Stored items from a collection
======

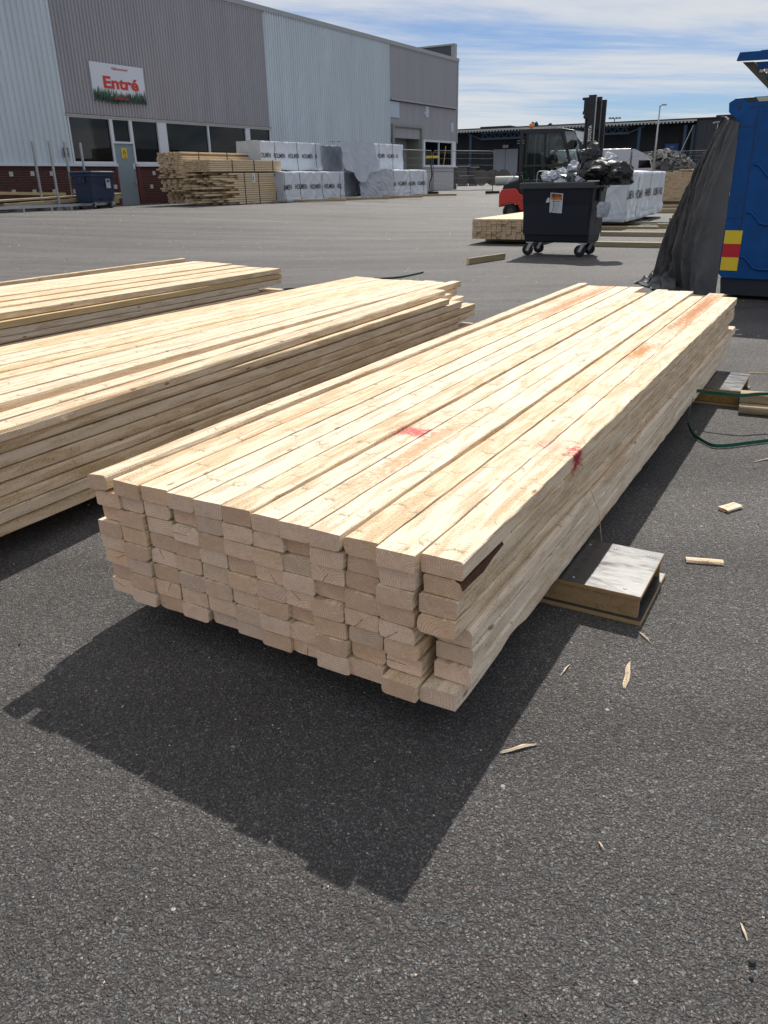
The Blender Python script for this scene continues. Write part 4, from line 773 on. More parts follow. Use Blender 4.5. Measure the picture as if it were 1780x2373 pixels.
t, f = pack('white wrapped pack printed HOLMEN at the right end of the pile, lower one', 32.15, 18.0, 3.45, 1.15, 1.10, 0.46, 7.7, k=1.2)
holmen(t, f, 3.45, 1.10, 0.46, -0.25, 4, first='EN', wd=0.72, pitch=0.92, hgt=0.16, zc=0.42); seams(t, f, 3.45, 1.10, 0.46, (0.25, 1.75, 3.1))
mb = MB()
def drape_end(u, v):                               # loose grey cover over the left end of the lower right pack
    return (-1.45 * (1 - u) - 0.02, 0.75 - 0.8 * u + 0.05 * noi(u * 4, v * 3) + 0.04 * (1 - abs(noi(u * 7 + v * 4, v * 4, 4))) ** 3 - 0.08, 0.44 + v * 1.11 + 0.02 * noi(u * 3, 1))
mb.grid(drape_end, 60, 40); mb.grid(lambda u, v: (-1.45 + u * 1.45, 0.7 - 0.75 * u + v * (0.45 + 0.75 * u), 1.56 + 0.02 * noi(u * 3, v * 2)), 16, 8); obj('loose_cover', mb, WRAPG, t)
t, f = pack('white wrapped pack printed HOLMEN at the right end of the pile, upper one', 31.3, 18.7, 3.25, 1.15, 1.05, 1.58, 9.9, k=1.2)
holmen(t, f, 3.25, 1.05, 1.58, 0.05, 4, first='MEN', last='H', wd=0.66, pitch=0.87, hgt=0.16, zc=0.45); seams(t, f, 3.25, 1.05, 1.58, (1.05, 2.3))
mb = MB()
def flap(u, v):                                    # torn cover hanging from the top over the left end
    x = -1.55 + 1.75 * u; b = 0.60 + 0.55 * math.exp(-((u - 0.5) / 0.25) ** 2) + 0.18 * noi(u * 5, 7); y = 0.35 - 0.55 * u - 0.25 * v + 0.05 * math.sin(u * 17 + v * 2) * v - 0.03 * (1 - abs(noi(u * 6 - v * 3, v * 3, 7))) ** 3
    return (x + 0.1 * v * noi(u * 3, v * 3, 2), y, 2.66 - v * (0.45 + b) - 0.02 * noi(u * 9, v * 4))
mb.grid(flap, 40, 24); mb.grid(lambda u, v: (-1.55 + 1.75 * u, 0.35 - 0.55 * u + v * 0.9, 2.66 + 0.02 * noi(u * 6, v * 4)), 20, 6); obj('torn_cover', mb, WRAPG, t)
mb = MB(); mb.grid(lambda u, v: (0.05 + 0.55 * u * (0.25 + 0.75 * v), -0.13 - 0.06 * math.sin(u * 8), 2.6 - 1.0 * v + 0.1 * u * v), 12, 12); obj('torn_cover', mb, WRAP, t)
add_text(t, 'lettering', 'HOL', 0.13, (0.25, -0.20, 2.25), INK, 0.012, 0.45, rot=Matrix.Rotation(R(62), 3, 'Y'))
t = thing('wrapped_pack', 'grey covered pack between the two upper white packs', 'wrapped pack', sd(29.6, 19.9, 0), RZW, GW); wrapped(t, 1.75, 1.1, 0.98, 1.58, 12.2, [WRAPG, WRAPG], k=1.1)
t = thing('wrapped_pack', 'dark grey covered pack in the gap between the two lower white packs', 'wrapped pack', sd(30.4, 19.3, 0), RZW, GW); wrapped(t, 1.9, 1.0, 1.0, 0.52, 14.2, [WRAPG, WRAPG], k=1.1)
GD = 'bearers under the piles by the warehouse'
for k, (s_, d_, L_, lab) in enumerate(((26.0, 18.5, 2.3, 'left bearer sticking out under the lower left wrapped pack'), (28.4, 18.3, 2.6, 'long flat bearer between the two lower wrapped packs'), (31.6, 17.8, 2.0, 'bearer under the left end of the right wrapped packs'), (34.6, 17.6, 2.0, 'bearer under the right end of the right wrapped packs'))):
    p = sd(s_, d_ + 0.6); a = 118; slab((p.x, p.y), L_, 0.14, 0.09, 104, [WG, WG, BARK], 'bearer', lab, 'bearer', GD, z=G(p.x, p.y), seed=80 + k)

# pack on the forklift's forks
EP = thing('wrapped_pack', 'white wrapped pack printed HOLMEN in front of the forklift, beside the waste bin', 'wrapped pack', (5.95, 19.95, 0), rz(27), GW)
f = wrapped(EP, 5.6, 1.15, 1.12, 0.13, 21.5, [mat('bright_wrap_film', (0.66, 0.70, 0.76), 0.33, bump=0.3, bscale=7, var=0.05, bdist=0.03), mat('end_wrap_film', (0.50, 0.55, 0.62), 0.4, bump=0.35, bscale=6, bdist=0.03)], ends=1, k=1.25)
holmen(EP, f, 5.6, 1.12, 0.13, -0.15, 5, first='LMEN', last='HOL', wd=0.92, pitch=1.28, hgt=0.19, zc=0.45); seams(EP, f, 5.6, 1.12, 0.13, (0.1, 1.35, 3.2, 4.9))

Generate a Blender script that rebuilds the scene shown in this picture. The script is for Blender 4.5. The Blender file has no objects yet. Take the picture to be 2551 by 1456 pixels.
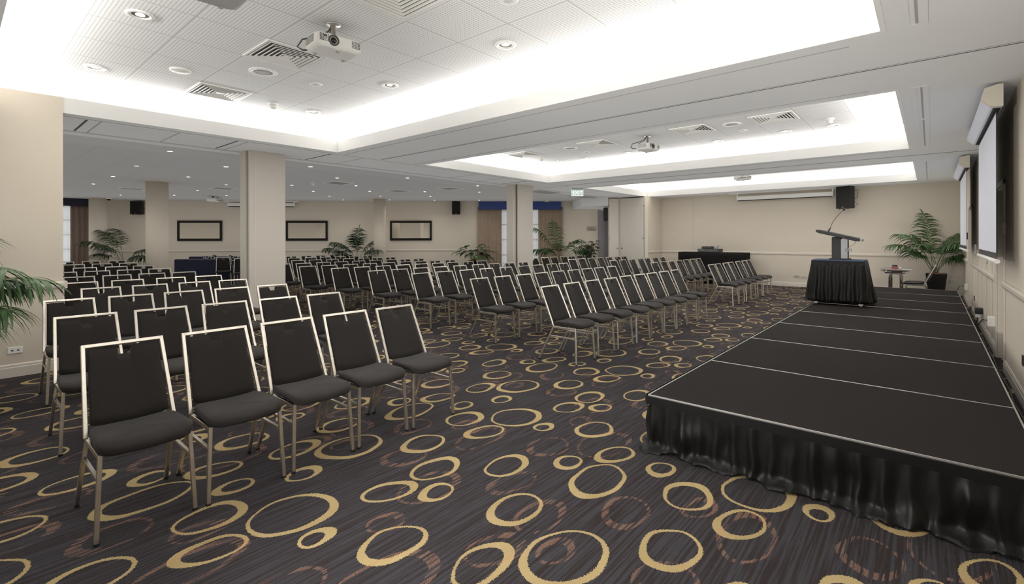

======

Directions for this task.
Return all the entries word for word, but omit any pictures they contain.

Solution below.
The Blender Python script for this scene continues. Write part 4, from line 773 on. More parts follow. Use Blender 4.5. Measure the picture as if it were 1780x2373 pixels.
t, f = pack('white wrapped pack printed HOLMEN at the right end of the pile, lower one', 32.15, 18.0, 3.45, 1.15, 1.10, 0.46, 7.7, k=1.2)
holmen(t, f, 3.45, 1.10, 0.46, -0.25, 4, first='EN', wd=0.72, pitch=0.92, hgt=0.16, zc=0.42); seams(t, f, 3.45, 1.10, 0.46, (0.25, 1.75, 3.1))
mb = MB()
def drape_end(u, v):                               # loose grey cover over the left end of the lower right pack
    return (-1.45 * (1 - u) - 0.02, 0.75 - 0.8 * u + 0.05 * noi(u * 4, v * 3) + 0.04 * (1 - abs(noi(u * 7 + v * 4, v * 4, 4))) ** 3 - 0.08, 0.44 + v * 1.11 + 0.02 * noi(u * 3, 1))
mb.grid(drape_end, 60, 40); mb.grid(lambda u, v: (-1.45 + u * 1.45, 0.7 - 0.75 * u + v * (0.45 + 0.75 * u), 1.56 + 0.02 * noi(u * 3, v * 2)), 16, 8); obj('loose_cover', mb, WRAPG, t)
t, f = pack('white wrapped pack printed HOLMEN at the right end of the pile, upper one', 31.3, 18.7, 3.25, 1.15, 1.05, 1.58, 9.9, k=1.2)
holmen(t, f, 3.25, 1.05, 1.58, 0.05, 4, first='MEN', last='H', wd=0.66, pitch=0.87, hgt=0.16, zc=0.45); seams(t, f, 3.25, 1.05, 1.58, (1.05, 2.3))
mb = MB()
def flap(u, v):                                    # torn cover hanging from the top over the left end
    x = -1.55 + 1.75 * u; b = 0.60 + 0.55 * math.exp(-((u - 0.5) / 0.25) ** 2) + 0.18 * noi(u * 5, 7); y = 0.35 - 0.55 * u - 0.25 * v + 0.05 * math.sin(u * 17 + v * 2) * v - 0.03 * (1 - abs(noi(u * 6 - v * 3, v * 3, 7))) ** 3
    return (x + 0.1 * v * noi(u * 3, v * 3, 2), y, 2.66 - v * (0.45 + b) - 0.02 * noi(u * 9, v * 4))
mb.grid(flap, 40, 24); mb.grid(lambda u, v: (-1.55 + 1.75 * u, 0.35 - 0.55 * u + v * 0.9, 2.66 + 0.02 * noi(u * 6, v * 4)), 20, 6); obj('torn_cover', mb, WRAPG, t)
mb = MB(); mb.grid(lambda u, v: (0.05 + 0.55 * u * (0.25 + 0.75 * v), -0.13 - 0.06 * math.sin(u * 8), 2.6 - 1.0 * v + 0.1 * u * v), 12, 12); obj('torn_cover', mb, WRAP, t)
add_text(t, 'lettering', 'HOL', 0.13, (0.25, -0.20, 2.25), INK, 0.012, 0.45, rot=Matrix.Rotation(R(62), 3, 'Y'))
t = thing('wrapped_pack', 'grey covered pack between the two upper white packs', 'wrapped pack', sd(29.6, 19.9, 0), RZW, GW); wrapped(t, 1.75, 1.1, 0.98, 1.58, 12.2, [WRAPG, WRAPG], k=1.1)
t = thing('wrapped_pack', 'dark grey covered pack in the gap between the two lower white packs', 'wrapped pack', sd(30.4, 19.3, 0), RZW, GW); wrapped(t, 1.9, 1.0, 1.0, 0.52, 14.2, [WRAPG, WRAPG], k=1.1)
GD = 'bearers under the piles by the warehouse'
for k, (s_, d_, L_, lab) in enumerate(((26.0, 18.5, 2.3, 'left bearer sticking out under the lower left wrapped pack'), (28.4, 18.3, 2.6, 'long flat bearer between the two lower wrapped packs'), (31.6, 17.8, 2.0, 'bearer under the left end of the right wrapped packs'), (34.6, 17.6, 2.0, 'bearer under the right end of the right wrapped packs'))):
    p = sd(s_, d_ + 0.6); a = 118; slab((p.x, p.y), L_, 0.14, 0.09, 104, [WG, WG, BARK], 'bearer', lab, 'bearer', GD, z=G(p.x, p.y), seed=80 + k)

# pack on the forklift's forks
EP = thing('wrapped_pack', 'white wrapped pack printed HOLMEN in front of the forklift, beside the waste bin', 'wrapped pack', (5.95, 19.95, 0), rz(27), GW)
f = wrapped(EP, 5.6, 1.15, 1.12, 0.13, 21.5, [mat('bright_wrap_film', (0.66, 0.70, 0.76), 0.33, bump=0.3, bscale=7, var=0.05, bdist=0.03), mat('end_wrap_film', (0.50, 0.55, 0.62), 0.4, bump=0.35, bscale=6, bdist=0.03)], ends=1, k=1.25)
holmen(EP, f, 5.6, 1.12, 0.13, -0.15, 5, first='LMEN', last='HOL', wd=0.92, pitch=1.28, hgt=0.19, zc=0.45); seams(EP, f, 5.6, 1.12, 0.13, (0.1, 1.35, 3.2, 4.9))

Generate a Blender script that rebuilds the scene shown in this picture. The script is for Blender 4.5. The Blender file has no objects yet. Take the picture to be 2551 by 1456 pixels.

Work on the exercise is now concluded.